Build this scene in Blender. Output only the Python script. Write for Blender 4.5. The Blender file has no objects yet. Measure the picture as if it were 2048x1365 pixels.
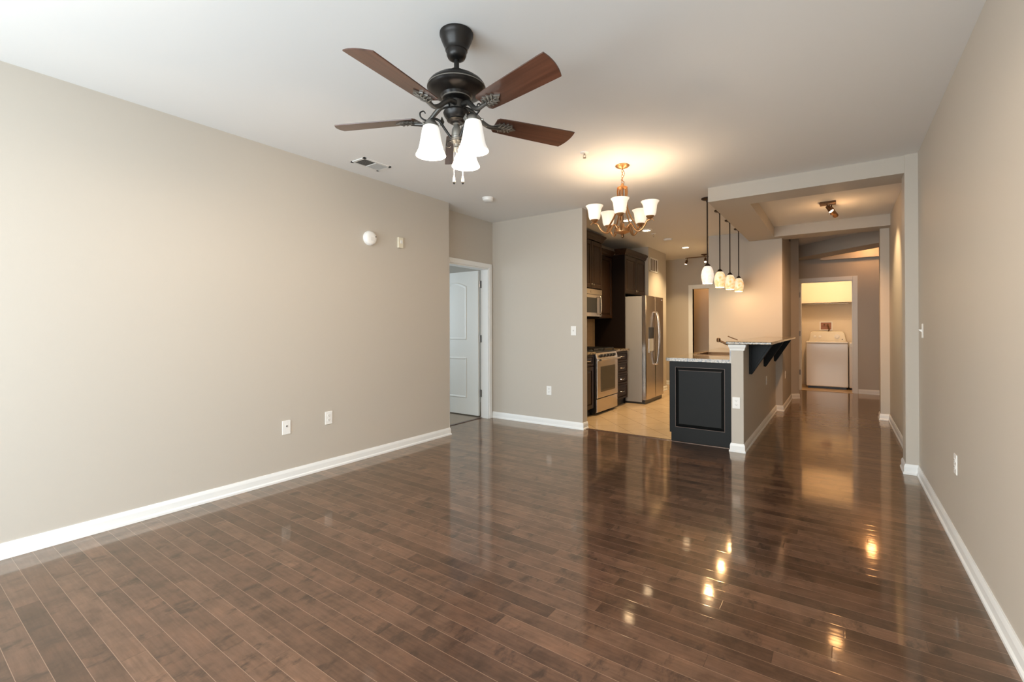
import bpy, bmesh, math, random
from mathutils import Vector, Matrix

S = bpy.context.scene
COL = S.collection
PI = math.pi
R = math.radians

# ------------------------------------------------------------------ camera
H = 2.74
F_PX, CY, YAW, PITCH, ROLL, CAM_H = 927.2451, 652.8423, 0.6152, 0.0029, -0.0026, 1.2643
cam_d = bpy.data.cameras.new('camera')
cam = bpy.data.objects.new('camera', cam_d)
COL.objects.link(cam)
fw = Vector((-math.sin(YAW) * math.cos(PITCH), math.cos(YAW) * math.cos(PITCH), math.sin(PITCH)))
r0 = Vector((math.cos(YAW), math.sin(YAW), 0))
u0 = r0.cross(fw)
rr = r0 * math.cos(ROLL) + u0 * math.sin(ROLL)
uu = u0 * math.cos(ROLL) - r0 * math.sin(ROLL)
cam.matrix_world = Matrix(((rr.x, uu.x, -fw.x, 0), (rr.y, uu.y, -fw.y, 0), (rr.z, uu.z, -fw.z, CAM_H), (0, 0, 0, 1)))
cam_d.sensor_width = 36
cam_d.lens = F_PX / 2048 * 36
cam_d.shift_y = (CY - 682.5) / 2048
cam_d.clip_start = 0.05
S.camera = cam

# ------------------------------------------------------------------ world, daylight, exposure
S.view_settings.view_transform = 'Standard'
S.view_settings.look = 'None'
S.view_settings.exposure = 0.45
S.view_settings.gamma = 1.0
S.view_settings.use_curve_mapping = False

W = bpy.data.worlds.new('sky')
S.world = W
W.use_nodes = True
nt = W.node_tree
bg = nt.nodes['Background']
sky = nt.nodes.new('ShaderNodeTexSky')
sky.sky_type = 'NISHITA'
sky.sun_disc = False
sky.sun_elevation = R(38)
sky.sun_rotation = R(200)
nt.links.new(sky.outputs[0], bg.inputs[0])
bg.inputs[1].default_value = 0.12


def area(name, loc, direction, sx, sy, power, color):
    l = bpy.data.lights.new(name, 'AREA')
    l.shape = 'RECTANGLE'
    l.size, l.size_y = sx, sy
    l.energy = power
    l.color = color
    o = bpy.data.objects.new(name, l)
    COL.objects.link(o)
    o.location = loc
    o.rotation_euler = Vector(direction).to_track_quat('-Z', 'Y').to_euler()
    return o


def point(name, loc, power, color, radius=0.03):
    l = bpy.data.lights.new(name, 'POINT')
    l.energy = power
    l.color = color
    l.shadow_soft_size = radius
    o = bpy.data.objects.new(name, l)
    COL.objects.link(o)
    o.location = loc
    return o


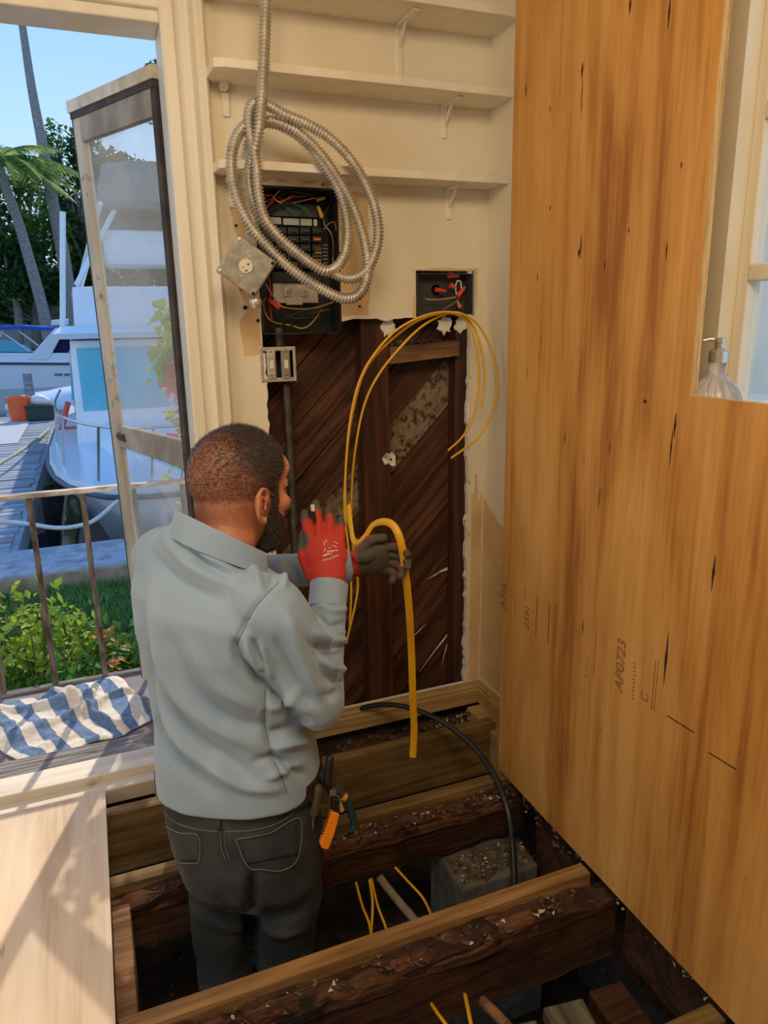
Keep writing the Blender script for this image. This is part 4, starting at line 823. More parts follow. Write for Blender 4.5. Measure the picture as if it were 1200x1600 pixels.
# ================================================================= GARDEN
M_LAWN = mat('lawn_earth', (0.03, 0.09, 0.02), (0.08, 0.18, 0.035), rough=1, scale=30, bump=.5)
put('ground_lawn', MB().box((-9, 2.77, -.75), (9, 5.10, -.42)), M_LAWN, kind='structure')
def blades(n, x0, x1, y0, y1, z, h0, h1):
    mb = MB(); rng = random.Random(5); vs = []; fs = []
    for i in range(n):
        x = rng.uniform(x0, x1); y = rng.uniform(y0, y1); a = rng.uniform(0, 6.28); h = rng.uniform(h0, h1); l_ = h*rng.uniform(.3, 1.0); b = rng.uniform(0, 6.28); w_ = .005
        k = len(vs); dx_, dy_ = math.cos(a)*w_, math.sin(a)*w_
        vs += [(x-dx_, y-dy_, z), (x+dx_, y+dy_, z), (x+math.cos(b)*l_, y+math.sin(b)*l_, z+h)]; fs.append((k, k+1, k+2))
    return mb.add(vs, fs)
M_GRASS = mat('grass_blades', (0.04, 0.14, 0.03), (0.16, 0.32, 0.06), rough=.7, scale=9, lo=.3, hi=.7)
put('lawn_grass', blades(26000, -1.7, 1.5, 2.9, 5.08, -.42, .03, .09), M_GRASS, label='short green grass of the lawn before the sea wall', cat='grass', kind='stuff', fix=False)
M_CAP = mat('sea_wall_concrete', (0.30, 0.31, 0.33), (0.44, 0.45, 0.47), rough=.95, scale=12, bump=.4, c3=(.22, .21, .2), s3=7, t3=(.55, .7))
put('ground_sea_wall', MB().bevbox((-9, 5.05, -1.6), (9, 5.66, -.28), .015), M_CAP, kind='structure')
put('sea_wall_face', MB().bevbox((-9, 5.035, -.6), (9, 5.052, -.300), .004), mat('stained_wall_face', (.26, .20, .13), (.42, .34, .24), rough=.95, scale=10, bump=.4), bpy.data.objects['ground_sea_wall'])

def leafset(mb, pts, size, rng, aspect=.5, droop=.3, up=None, mi=0, jitter=.35):
    vs = []; fs = []
    for p in pts:
        p = Vector(p); d = Vector((rng.gauss(0, 1), rng.gauss(0, 1), rng.gauss(.25, .7)))
        if up is not None: d = d*.6+Vector(up)
        d.normalize(); sde = d.cross(Vector((rng.gauss(0, .4), rng.gauss(0, .4), 1))); sde = sde.normalized() if sde.length > 1e-3 else Vector((1, 0, 0))
        nrm_ = d.cross(sde); L = size*rng.uniform(1-jitter, 1+jitter); wd = L*aspect
        k = len(vs)
        vs += [p, p+d*L*.45+sde*wd*.5-nrm_*L*.06, p+d*L-Vector((0, 0, L*droop*.5)), p+d*L*.45-sde*wd*.5-nrm_*L*.06]
        fs += [(k, k+1, k+2), (k, k+2, k+3)]
    return mb.add(vs, fs, mi)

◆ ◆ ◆

- **Set exercise**
Copy every line of the listing where the word "script" appears.

- **Right answer**
Build this scene in Blender. Output only the Python script. Write for Blender 4.5. The Blender file has no objects yet. Measure the picture as if it were 2048x1365 pixels.
Keep writing the Blender script for this image. This is part 4, starting at line 823. More parts follow. Write for Blender 4.5. Measure the picture as if it were 1200x1600 pixels.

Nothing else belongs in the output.